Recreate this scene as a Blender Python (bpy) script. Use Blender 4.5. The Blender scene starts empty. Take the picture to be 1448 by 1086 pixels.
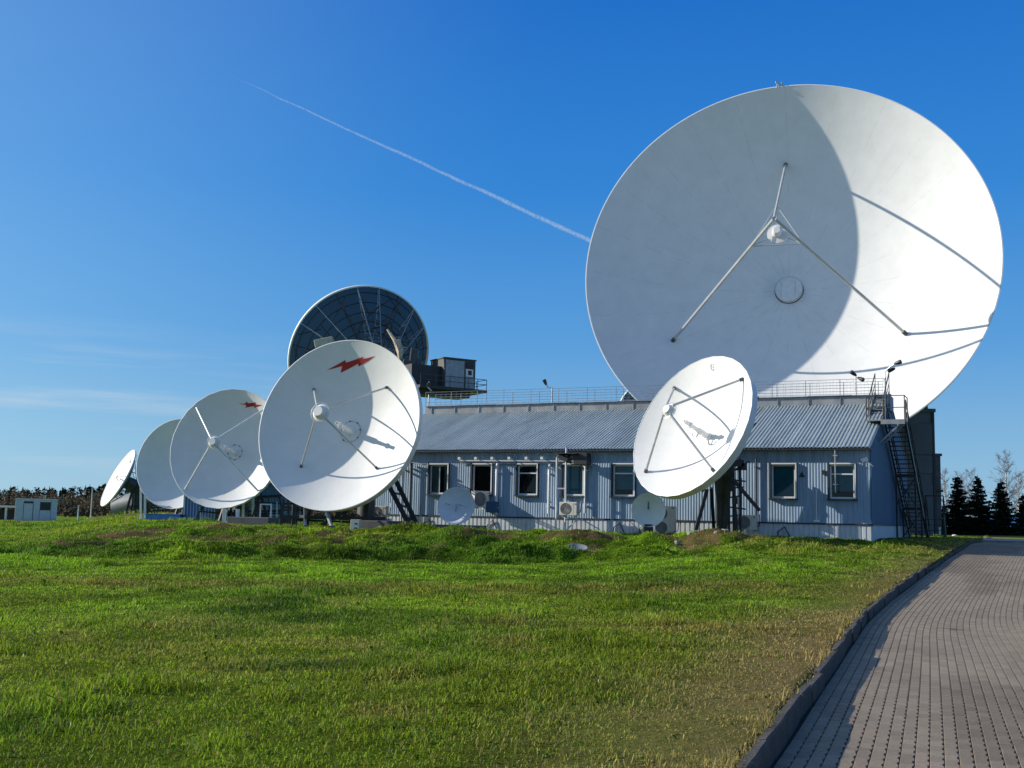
import bpy, bmesh, math, random
import numpy as np
from mathutils import Vector, Matrix

R_ = math.radians
random.seed(7)
rng = np.random.default_rng(11)
scene = bpy.context.scene
col = scene.collection

# ------------------------------------------------------------------ camera model (photo pixels 1448 x 1086)
F, CX, CY = 1600.0, 724.0, 543.0
ROLL = R_(1.2)
PITCH = math.atan(188.5 * math.cos(ROLL) / F)
CAM = np.array([0, 0, 1.65])
fwd = np.array([0, math.cos(PITCH), math.sin(PITCH)])
up0 = np.array([0, -math.sin(PITCH), math.cos(PITCH)])
rt0 = np.array([1.0, 0, 0])
rgt = rt0 * math.cos(ROLL) + up0 * math.sin(ROLL)
upv = -rt0 * math.sin(ROLL) + up0 * math.cos(ROLL)

def at(px, py, Y):
    """world point at depth Y on the sight line of a photo pixel"""
    r = fwd + rgt * (px - CX) / F + upv * (CY - py) / F
    return CAM + r * (Y / r[1])

def proj(P):
    d = np.asarray(P, float) - CAM
    z = d @ fwd
    return CX + F * (d @ rgt) / z, CY - F * (d @ upv) / z

cam_d = bpy.data.cameras.new('camera')
cam_d.sensor_width = 36
cam_d.lens = F / 1448 * 36
cam_d.clip_start = 0.1
cam_d.clip_end = 30000
cam = bpy.data.objects.new('camera', cam_d)
col.objects.link(cam)
cam.matrix_world = Matrix(((rgt[0], upv[0], -fwd[0], CAM[0]), (rgt[1], upv[1], -fwd[1], CAM[1]),
                           (rgt[2], upv[2], -fwd[2], CAM[2]), (0, 0, 0, 1)))
scene.camera = cam

# ------------------------------------------------------------------ light and sky
SUN = np.array([-0.9162, 0.1244, 0.3808]); SUN /= np.linalg.norm(SUN)
sl = bpy.data.lights.new('sun', 'SUN')
sl.energy = 5.0
sl.angle = R_(0.5)
sl.color = (1.0, 0.925, 0.80)
so = bpy.data.objects.new('sun', sl)
col.objects.link(so)
so.rotation_mode = 'QUATERNION'
so.rotation_quaternion = Vector(SUN).to_track_quat('Z', 'Y')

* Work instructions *
Repeat only what lies between the start of the data and the end of the line containing "col = scene.collection", exactly, with pictures left out.

* Written solution *
Recreate this scene as a Blender Python (bpy) script. Use Blender 4.5. The Blender scene starts empty. Take the picture to be 1448 by 1086 pixels.
import bpy, bmesh, math, random
import numpy as np
from mathutils import Vector, Matrix

R_ = math.radians
random.seed(7)
rng = np.random.default_rng(11)
scene = bpy.context.scene
col = scene.collection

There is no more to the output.